Supplied material:
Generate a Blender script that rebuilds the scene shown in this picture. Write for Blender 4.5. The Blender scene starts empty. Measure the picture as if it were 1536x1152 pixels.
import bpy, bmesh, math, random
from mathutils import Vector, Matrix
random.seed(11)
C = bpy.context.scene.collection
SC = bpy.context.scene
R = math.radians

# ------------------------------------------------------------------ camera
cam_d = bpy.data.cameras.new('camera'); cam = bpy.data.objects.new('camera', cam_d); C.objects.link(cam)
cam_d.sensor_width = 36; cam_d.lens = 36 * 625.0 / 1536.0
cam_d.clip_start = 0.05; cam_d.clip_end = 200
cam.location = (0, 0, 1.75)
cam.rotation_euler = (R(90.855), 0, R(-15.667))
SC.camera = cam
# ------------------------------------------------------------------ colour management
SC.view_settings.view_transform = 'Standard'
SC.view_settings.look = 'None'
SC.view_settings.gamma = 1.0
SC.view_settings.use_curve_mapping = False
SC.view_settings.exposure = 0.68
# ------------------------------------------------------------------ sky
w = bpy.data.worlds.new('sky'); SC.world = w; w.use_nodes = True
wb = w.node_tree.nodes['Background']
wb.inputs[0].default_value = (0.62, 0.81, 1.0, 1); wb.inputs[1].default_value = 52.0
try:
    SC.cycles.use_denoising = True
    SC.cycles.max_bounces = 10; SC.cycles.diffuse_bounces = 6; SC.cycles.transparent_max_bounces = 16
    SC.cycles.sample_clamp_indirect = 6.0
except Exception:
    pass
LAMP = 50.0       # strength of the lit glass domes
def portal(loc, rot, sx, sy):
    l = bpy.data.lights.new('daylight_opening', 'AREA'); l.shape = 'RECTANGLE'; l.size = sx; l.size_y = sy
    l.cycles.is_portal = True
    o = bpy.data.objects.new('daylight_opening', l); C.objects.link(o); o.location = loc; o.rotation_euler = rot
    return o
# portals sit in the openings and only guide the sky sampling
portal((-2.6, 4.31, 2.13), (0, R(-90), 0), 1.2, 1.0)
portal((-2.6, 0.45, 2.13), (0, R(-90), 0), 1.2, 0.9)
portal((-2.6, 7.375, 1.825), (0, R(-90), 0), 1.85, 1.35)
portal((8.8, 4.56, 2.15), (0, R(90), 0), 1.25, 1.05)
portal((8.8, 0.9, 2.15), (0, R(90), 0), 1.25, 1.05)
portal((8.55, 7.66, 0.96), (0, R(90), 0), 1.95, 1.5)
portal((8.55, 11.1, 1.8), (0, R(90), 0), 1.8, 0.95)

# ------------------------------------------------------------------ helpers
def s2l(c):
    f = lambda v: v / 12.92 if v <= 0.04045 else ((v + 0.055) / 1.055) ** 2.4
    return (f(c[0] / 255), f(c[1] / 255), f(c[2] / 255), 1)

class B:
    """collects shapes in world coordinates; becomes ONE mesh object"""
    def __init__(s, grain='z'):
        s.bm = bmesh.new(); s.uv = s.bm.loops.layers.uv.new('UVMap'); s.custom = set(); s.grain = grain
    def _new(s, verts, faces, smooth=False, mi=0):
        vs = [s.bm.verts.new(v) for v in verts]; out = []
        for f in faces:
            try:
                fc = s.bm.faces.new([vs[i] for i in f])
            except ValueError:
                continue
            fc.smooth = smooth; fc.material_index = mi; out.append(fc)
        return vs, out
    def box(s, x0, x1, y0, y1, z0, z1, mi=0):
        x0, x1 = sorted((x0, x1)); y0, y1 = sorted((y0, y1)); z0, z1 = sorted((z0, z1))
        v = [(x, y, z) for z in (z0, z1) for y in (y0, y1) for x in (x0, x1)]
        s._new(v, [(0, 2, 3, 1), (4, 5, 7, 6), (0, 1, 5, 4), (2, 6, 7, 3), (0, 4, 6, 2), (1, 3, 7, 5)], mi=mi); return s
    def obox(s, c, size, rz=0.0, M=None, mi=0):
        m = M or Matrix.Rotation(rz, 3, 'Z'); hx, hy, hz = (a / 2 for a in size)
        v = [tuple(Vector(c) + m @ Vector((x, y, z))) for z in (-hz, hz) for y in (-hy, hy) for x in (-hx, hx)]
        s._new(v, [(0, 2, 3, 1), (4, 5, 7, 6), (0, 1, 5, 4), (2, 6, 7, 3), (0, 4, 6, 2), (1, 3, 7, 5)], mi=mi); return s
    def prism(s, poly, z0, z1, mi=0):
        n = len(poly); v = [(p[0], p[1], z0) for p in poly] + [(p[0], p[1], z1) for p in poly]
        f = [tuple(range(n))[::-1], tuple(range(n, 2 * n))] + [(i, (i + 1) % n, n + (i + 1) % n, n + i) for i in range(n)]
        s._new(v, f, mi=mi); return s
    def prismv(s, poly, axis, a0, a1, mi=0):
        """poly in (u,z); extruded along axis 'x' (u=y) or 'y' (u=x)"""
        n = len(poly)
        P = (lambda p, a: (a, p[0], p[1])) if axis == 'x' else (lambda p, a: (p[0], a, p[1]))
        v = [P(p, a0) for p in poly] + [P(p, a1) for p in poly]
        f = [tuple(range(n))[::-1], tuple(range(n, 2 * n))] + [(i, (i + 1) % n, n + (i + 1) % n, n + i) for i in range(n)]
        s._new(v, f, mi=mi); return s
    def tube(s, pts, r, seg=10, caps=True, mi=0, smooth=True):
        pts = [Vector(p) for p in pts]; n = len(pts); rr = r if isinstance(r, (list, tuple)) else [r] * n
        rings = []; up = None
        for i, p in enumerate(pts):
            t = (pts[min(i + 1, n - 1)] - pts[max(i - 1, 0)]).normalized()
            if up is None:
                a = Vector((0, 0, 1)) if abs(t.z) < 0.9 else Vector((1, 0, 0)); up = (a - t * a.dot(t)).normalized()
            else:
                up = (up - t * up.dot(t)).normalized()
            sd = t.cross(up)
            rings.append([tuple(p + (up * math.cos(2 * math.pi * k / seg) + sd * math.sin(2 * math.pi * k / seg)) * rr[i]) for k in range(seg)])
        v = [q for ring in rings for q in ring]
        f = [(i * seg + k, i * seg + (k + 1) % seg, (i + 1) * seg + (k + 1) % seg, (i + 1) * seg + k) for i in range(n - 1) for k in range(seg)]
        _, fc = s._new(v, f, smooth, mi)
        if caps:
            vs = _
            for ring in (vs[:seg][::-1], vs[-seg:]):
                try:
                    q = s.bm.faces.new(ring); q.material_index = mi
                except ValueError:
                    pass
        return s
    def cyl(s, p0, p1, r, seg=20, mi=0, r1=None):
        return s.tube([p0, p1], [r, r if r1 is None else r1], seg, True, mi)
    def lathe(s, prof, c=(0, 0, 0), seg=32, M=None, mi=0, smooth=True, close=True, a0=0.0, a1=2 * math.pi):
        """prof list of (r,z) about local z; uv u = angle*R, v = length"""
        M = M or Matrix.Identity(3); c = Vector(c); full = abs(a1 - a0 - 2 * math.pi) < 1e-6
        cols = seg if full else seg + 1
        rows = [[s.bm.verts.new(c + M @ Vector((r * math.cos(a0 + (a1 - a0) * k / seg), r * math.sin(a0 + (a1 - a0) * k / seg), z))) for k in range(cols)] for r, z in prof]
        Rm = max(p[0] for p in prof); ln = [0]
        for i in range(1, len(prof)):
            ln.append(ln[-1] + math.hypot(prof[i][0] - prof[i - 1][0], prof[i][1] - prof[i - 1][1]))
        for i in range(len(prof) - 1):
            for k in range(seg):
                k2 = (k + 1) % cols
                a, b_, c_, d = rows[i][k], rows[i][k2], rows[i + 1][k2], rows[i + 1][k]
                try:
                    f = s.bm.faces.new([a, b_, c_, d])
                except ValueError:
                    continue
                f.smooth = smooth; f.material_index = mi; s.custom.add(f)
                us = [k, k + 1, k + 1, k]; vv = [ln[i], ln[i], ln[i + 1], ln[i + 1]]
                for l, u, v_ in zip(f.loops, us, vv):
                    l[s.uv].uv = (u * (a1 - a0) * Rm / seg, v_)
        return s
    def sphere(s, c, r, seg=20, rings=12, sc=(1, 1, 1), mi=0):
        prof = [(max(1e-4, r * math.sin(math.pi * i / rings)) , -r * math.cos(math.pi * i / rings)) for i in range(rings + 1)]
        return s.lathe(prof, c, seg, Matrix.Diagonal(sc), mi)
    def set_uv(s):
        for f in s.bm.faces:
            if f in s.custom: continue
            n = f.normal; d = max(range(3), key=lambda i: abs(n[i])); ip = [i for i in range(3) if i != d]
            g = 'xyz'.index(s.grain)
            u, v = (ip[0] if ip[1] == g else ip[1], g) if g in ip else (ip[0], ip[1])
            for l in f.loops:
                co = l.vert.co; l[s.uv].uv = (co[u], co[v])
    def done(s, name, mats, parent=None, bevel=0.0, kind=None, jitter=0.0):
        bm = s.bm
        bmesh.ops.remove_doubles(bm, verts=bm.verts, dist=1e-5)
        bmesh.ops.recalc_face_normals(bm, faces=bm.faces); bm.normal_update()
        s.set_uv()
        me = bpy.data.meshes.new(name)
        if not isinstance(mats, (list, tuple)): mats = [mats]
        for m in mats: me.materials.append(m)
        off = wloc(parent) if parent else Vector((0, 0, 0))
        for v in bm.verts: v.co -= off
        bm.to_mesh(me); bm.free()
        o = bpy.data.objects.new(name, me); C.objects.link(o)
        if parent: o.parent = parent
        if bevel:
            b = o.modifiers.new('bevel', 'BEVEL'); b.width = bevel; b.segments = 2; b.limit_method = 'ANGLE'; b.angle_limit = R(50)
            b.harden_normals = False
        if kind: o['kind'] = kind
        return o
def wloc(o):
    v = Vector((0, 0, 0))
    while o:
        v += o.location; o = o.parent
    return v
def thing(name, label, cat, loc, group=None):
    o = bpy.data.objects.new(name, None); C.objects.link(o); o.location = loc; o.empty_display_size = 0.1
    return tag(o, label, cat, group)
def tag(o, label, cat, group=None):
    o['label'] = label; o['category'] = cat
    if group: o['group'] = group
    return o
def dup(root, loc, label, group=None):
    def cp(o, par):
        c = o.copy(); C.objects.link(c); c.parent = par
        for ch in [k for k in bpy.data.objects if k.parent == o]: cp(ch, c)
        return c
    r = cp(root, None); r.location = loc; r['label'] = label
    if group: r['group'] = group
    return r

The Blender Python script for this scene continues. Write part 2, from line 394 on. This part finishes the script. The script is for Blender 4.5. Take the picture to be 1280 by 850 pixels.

Exercise prompt:
How many of the lines above include the string "pixels"? Answer with the number only.

Exercise answer:
2